Deshalb versuchte ich, eine andere Jüdische Weltgeschichte zu schreiben. Ob mir das gelungen ist, können nur die Leser entscheiden. Erklären möchte ich meinen Ansatz anhand einiger Beispiele. Dabei geht es nicht um akademische Glasperlenspiele, sondern letztlich um die Steuerung der Zukunft, also um Politik zwischen Juden und Nichtjuden – nicht nur in Deutschland.

 

„Jüdischer Kosmopolitismus“ oder Nationalismus?

 

Die neueste, von Benjamin Netanjahu geführte nationalistisch-religiöse israelische Regierung ist wahrlich alles andere als kosmopolitisch beziehungsweise universalistisch orientiert. Auch ihre Apologeten werden ihren jüdisch-israelischen Partikularismus nicht bestreiten.

Man mag das gutheißen oder verurteilen, historisch betrachtet dokumentiert diese Tatsache ein Grundmerkmal jüdischen Seins seit etwa dreitausend Jahren: Stets gab und gibt es sowohl eine eher universalistische als auch eine eher partikularistische Strömung im Judentum sowie in den jüdischen Gemeinwesen beziehungsweise Staaten der Vergangenheit und Gegenwart. Mal dominierte die eine, mal die andere. Doch immer ist die Dominanz der einen oder anderen Reaktion auf die Entwicklungen innerhalb oder außerhalb der jüdischen Gemeinschaft. Hier und heute ist die Wiederwahl des Netanjahu-Blocks, der jetzt noch partikularistischer als zuvor ist, eine Folge des verstärkten palästinensischen Raketen und „konventionellen“ Terrors sowie der bedauerlichen Unfähigkeit der liberalen Vorgängerregierung, diesen politisch oder militärisch zu beenden. Auch die Abwendung von der „Internationalen Gemeinschaft“ ist nachvollziehbar. Geredet hat sie viel, erreicht nichts.

In der Antike war das Königreich Israel nachweislich offener als das Königreich Judäa. Eben deshalb wird es von den partikularistischen Autoren der Hebräischen Bibel geschmäht.

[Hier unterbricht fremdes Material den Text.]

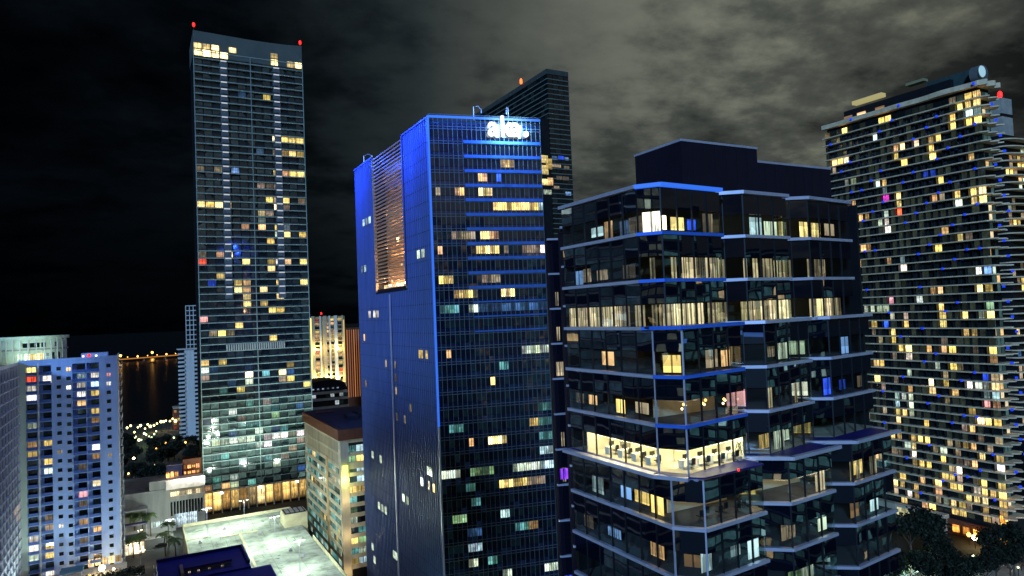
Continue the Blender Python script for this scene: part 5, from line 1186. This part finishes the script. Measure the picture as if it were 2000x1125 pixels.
lamp_post(-24, 240, 0, 12, 'cool white lamp in the court before the blue apartment block', 'street lamps at the lower left', LAMPC, 9000, (.72, .98, .92))
lamp_post(-29, 222, 0, 12, 'cool white lamp in the court beside the near wing', 'street lamps at the lower left', LAMPC, 16000, (.72, .9, 1))
lamp_post(-1.2, 292, 0, 6, 'warm street lamp near the short palms at the lower left', 'street lamps at the lower left', LAMPW, 900, (1, .8, .5))
lamp_post(9.6, 322, 0, 8, 'cool white street lamp before the ribbed podium', 'street lamps at the lower left', LAMPC, 7000, (.8, 1, .9))
lamp_post(-2, 325, 0, 5, 'warm low lamp under the grey canopy', 'street lamps at the lower left', LAMPW, 900, (1, .8, .5), two=False)
random.seed(21)
LG = glow('lamp_greenish', (.75, 1, .5), 3.5); LY_ = glow('lamp_yellow', (1, .80, .25), 6); LO_ = glow('lamp_amber', (1, .45, .08), 6)
for i in range(24):
    globe(-10 + i * 2.4 + random.uniform(-.6, .6), 640 + i * 1.6 + random.uniform(-12, 12), random.uniform(4, 9), random.uniform(.5, 1.15), LY_, 'yellow globe lamp in the row along the waterfront', 'yellow lamps along the waterfront', 1500 if i % 4 == 0 else 0, (1, .8, .35))
for i in range(12):
    globe(-9 + i * 1.7 + random.uniform(-.6, .6), 575 + random.uniform(-14, 14), random.uniform(5, 10), random.uniform(.5, 1.0), LG, 'pale green lamp among the trees before the waterfront', 'pale green lamps among the trees', 1800 if i % 3 == 0 else 0, (.7, 1, .45))
for x, y, z, m, lb in ((-4.5, 480, 9, LAMPW, 'white lamp in the dark grove near the apartment block'), (-1, 455, 8, LAMPW, 'white star like lamp low in the dark grove'), (8, 500, 10, LO_, 'amber lamp in the middle of the dark grove'), (14, 520, 10, LO_, 'amber lamp at the right of the dark grove'), (20, 548, 9, LG, 'pale green lamp at the far edge of the dark grove'), (6, 452, 8, LG, 'faint green lamp in the near grove'), (26, 520, 9, LO_, 'amber lamp below the white slab block'), (-7, 438, 8, LY_, 'yellow lamp beside the flank of the apartment block')):
    globe(x, y, z, .6, m, lb, 'lamps in the dark grove', 300, (1, .7, .35))
for x, y, z, r_, m, lb in ((254.9, 139, 3.6, .7, LO_, 'amber lamp left of a pair low between the two dark tree clumps'), (252.8, 136, 3.8, .9, LAMPW, 'brightest warm lamp low between the two dark tree clumps'), (254.5, 134.5, 3.2, .6, LO_, 'small amber lamp right of the brightest one between the tree clumps'),
        (262, 143, 3, .6, LO_, 'amber lamp against the foot of the condominium tower'), (243.4, 117.5, 6, .45, LAMPW, 'white lamp at the right edge below the amber pavilion'), (228.7, 123.9, 6, .35, LG, 'pale lamp on the dark ground between the tree clumps'), (231, 118.5, 6, .3, LG, 'dim pale lamp in the nearer dark trees'),
        (221, 122.8, 6, .45, LY_, 'yellow lamp near the bottom among dark trees'), (229.2, 111.5, 6, .3, LG, 'pale lamp at the bottom right corner'), (212.6, 116.2, 6, .3, LY_, 'small yellow lamp at the very bottom edge by the trees'), (200.8, 133.2, 6, .35, LAMPW, 'white lamp beside the ledge of the glass block at the lower right'), (199.2, 130.3, 6, .28, LAMPC, 'small cool lamp beside the glass block at the bottom edge'), (258, 131, 5, .5, LO_, 'amber lamp by the corner of the amber pavilion')):
    globe(x, y, z, r_, m, lb, 'lamps between the trees at the lower right', 120 if m is LO_ else 30, (1, .5, .15) if m is LO_ else (.9, 1, .8))
for x, y, h in ((206, 134, 5.5), (210.5, 133, 6.2), (214, 131.5, 5.6), (217.5, 135, 6), (203, 132, 5.2)): palm(x, y, h, 'pale floodlit palm with spiky fronds at the lower right', 'floodlit palms at the lower right')
# amber lit pavilion and dark flat roofs at the lower right
ap = thing('amber_pavilion', (262, 126, 0), 'low pavilion glowing amber under its eaves at the right edge', 'building')
bx('pavilion_wall', ap, 257, 268, 120, 128, 0, 3.6, TAN)
for i in range(7): bx('pavilion_post', ap, 256.2, 256.45, 119.2 + i * 1.5, 119.45 + i * 1.5, 0, 3.6, DARKM)
random.seed(41)
for i in range(8): o = cbox('pavilion_lamp', ap, (256.6, 119.4 + i * 1.2, 2.4), (1.0, .2, random.uniform(1.2, 1.9)), LIT, math.pi / 2); o.color = (1, .45, .07, random.uniform(.15, .35))
bx('pavilion_roof', ap, 255.5, 269, 118.6, 129.4, 3.61, 3.95, glow('roof_amber_lit', (1, .40, .05), .7))  # roof glows: amber lamplight put into its surface
for i in range(5): o = cbox('pavilion_lamp', ap, (262.3, 128.6 + i * .8, 5.4 + i * 1.0), (.8, .2, 2.4), LIT, math.pi / 2); o.color = (1, .38, .05, .2)
fr2 = thing('flat_roof_building', (165, 70, 0), 'dark flat roofed low building filling the lower right corner', 'building')
bx('block_body', fr2, 150, 205, 60, 89, 0, 11, ROOFD)
for i in range(5): bx('roof_ridge', fr2, 151 + i * 10.6, 160.6 + i * 10.6, 61, 88, 11.01, 11.5 + .2 * (i % 2), solid('ridge_%d' % i, (.035, .035, .04), .9))
bx('roof_unit', fr2, 178, 183, 78, 82, 11.8, 13.4, CONC)
tw = thing('lit_hedge', (210, 136, 0), 'pale floodlit shrubs under the spiky palms at the lower right', 'hedge')
g = MB(); rnd = random.Random(8)
for i in range(3600):
    x = rnd.uniform(201, 220); p = Vector((x, 136 + rnd.uniform(-2, 2), rnd.uniform(0, 3.4))); a = Vector((rnd.gauss(0, 1), rnd.gauss(0, 1), rnd.gauss(0, 1))).normalized() * .4; b = a.cross(Vector((rnd.gauss(0, 1), rnd.gauss(0, 1), 1))).normalized() * .2
    g.quad(p - a, p + b, p + a, p - b)
g.build('hedge_foliage', GREYGREEN, tw)
for x in (205, 211, 217): point('hedge_light', (x, 130.5, 3.5), 900, (.85, 1, .85), .3, tw)
random.seed(77)
for i, (x, y, z, rz, m, lb) in enumerate(((-2, 210 + 70, .02, 1.57, carw, 'white car on the street beside the garage'), (4.5, 283, .02, -1.57, card, 'dark car on the street beside the garage'), (-20, 306, .02, 0, carw, 'white car on the cross street by the warm street lamp'), (-3, 319, .02, 3.14, carr, 'red car on the cross street before the grey canopy'), (6, 314, .02, 0, card, 'dark car turning near the garage corner'))):
    car(x, y, z, rz, m, lb, 'cars on the streets at the lower left', lights=i in (0, 2, 3))
for i, (x, y, rz) in enumerate(((150, 102, 0), (172, 106, 3.14), (190, 102, 0), (205, 106, 3.14), (232, 102, 0))):
    car(x, y, .02, rz, (carw, card)[i % 2], 'car with its lights on driving along the road at the lower right', 'cars on the road at the lower right', lights=True)
# ================================================================ the rest of the town round the viewpoint (it shows in the glass)
random.seed(99)
def town_block(x0, x1, y0, y1, h, fmat, wallm, lb, fh=3.6, bay=3.2):
    t = thing('neighbour_tower', ((x0 + x1) / 2, (y0 + y1) / 2, 0), lb, 'tower', 'towers round the viewpoint')
    bx('tower_body', t, x0, x1, y0, y1, 0, h, DARKM); g = MB()
    for j in range(2, int(h / fh)):
        z = j * fh
        n = int((x1 - x0) / bay); w = (x1 - x0) / n
        for i in range(n):
            for y, s in ((y0 - .06, 1), (y1 + .06, -1)): a, b = x0 + i * w + .3, x0 + (i + 1) * w - .3; g.quad(*((a, y, z), (b, y, z), (b, y, z + 2.3), (a, y, z + 2.3))[::s])
        n = int((y1 - y0) / bay); w = (y1 - y0) / n
        for i in range(n):
            for x, s in ((x0 - .06, -1), (x1 + .06, 1)): a, b = y0 + i * w + .3, y0 + (i + 1) * w - .3; g.quad(*((x, a, z), (x, b, z), (x, b, z + 2.3), (x, a, z + 2.3))[::s])
    g.build('window_glazing', fmat, t, 'stuff')
    g = MB()
    for j in range(1, int(h / fh) + 1): g.box(x0 - .35, x1 + .35, y0 - .35, y1 + .35, j * fh - .75, j * fh - .25)
    g.build('floor_bands', wallm, t, 'stuff')
town_block(-150, -118, 190, 235, 120, FARY, WHITE, 'pale banded tower to the left of the frame'); town_block(-110, -82, 70, 120, 96, FARW, BLUEW, 'blue washed tower to the left of the frame')
town_block(-150, -115, -42, 32, 150, FARG, CONC, 'tall office tower to the left of the viewpoint'); town_block(110, 150, -120, -80, 130, FARW, SLAB_R, 'cream banded tower behind the viewpoint')
town_block(190, 235, -70, -20, 105, FARC, WHITE, 'white banded office tower behind the viewpoint'); town_block(40, 85, -170, -130, 150, FARY, CONC, 'tall tower behind the viewpoint'); town_block(250, 290, 20, 60, 120, FARW, SLAB_T, 'dark banded tower to the right of the frame')
town_block(-60, -25, -120, -80, 90, FARO, BLUEW, 'blue banded block behind the viewpoint'); town_block(-240, -200, 150, 260, 90, FARW, CONC, 'long grey block far to the left')
town_block(-80, -38, 148, 196, 130, FARL, WHITE, 'white banded tower just beyond the left edge of the frame', 3.2, 13)
town_block(110, 180, -75, -50, 118, FARC, WHITE, 'broad banded slab behind the viewpoint', 3.2, 11)
# lamp posts added out of sight to light the tower feet
for x, y, e, c in ((118, 150, 5000, (.7, 1, .85)), (60, 150, 3500, (.5, .9, .9)), (130, 150, 4000, (.7, 1, .8)), (268, 108, 900, (1, .7, .3))):
    lamp_post(x, y, 0, 11, 'added tall cool lamp hidden low between the towers', 'added lamps between the towers', LAMPC, e, c)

Die universalistischen Autoren platzierten im Buch der Bücher dagegen die Lehren der universalistischen Propheten. Bis in die Gegenwart und in der Zukunft rivalisieren beide Richtungen. Partikularisten und Universalisten kommen und gehen, doch das zumindest zweidimensionale Judentum war, ist und bleibt.

„Jüdischer Kosmopolitismus“ ist seit dem Zeitalter der Nationalismen ein Dauervorwurf gegen „die“ Juden. Er ist seit jeher so unsinnig, weil eindimensional, wie die Unterstellung, „die“ Juden würden sich von der nichtjüdischen Umwelt abkapseln oder sich „für etwas Besseres“ halten. Die Polarisierung zwischen Partikularisten und Universalisten ist so wenig „typisch jüdisch“ wie etwa in Deutschland die Großströmungen „Weltbürgertum und Nationalstaat“ (Friedrich Meinecke).

 

Sind die Juden ein Volk?

 

Bereits die Frage gilt vielen als „rassistisch“, erinnert an nationalsozialistische Wahn-Theorien oder auch „nur“ an Thilo Sarrazins „Jüdische Gene“.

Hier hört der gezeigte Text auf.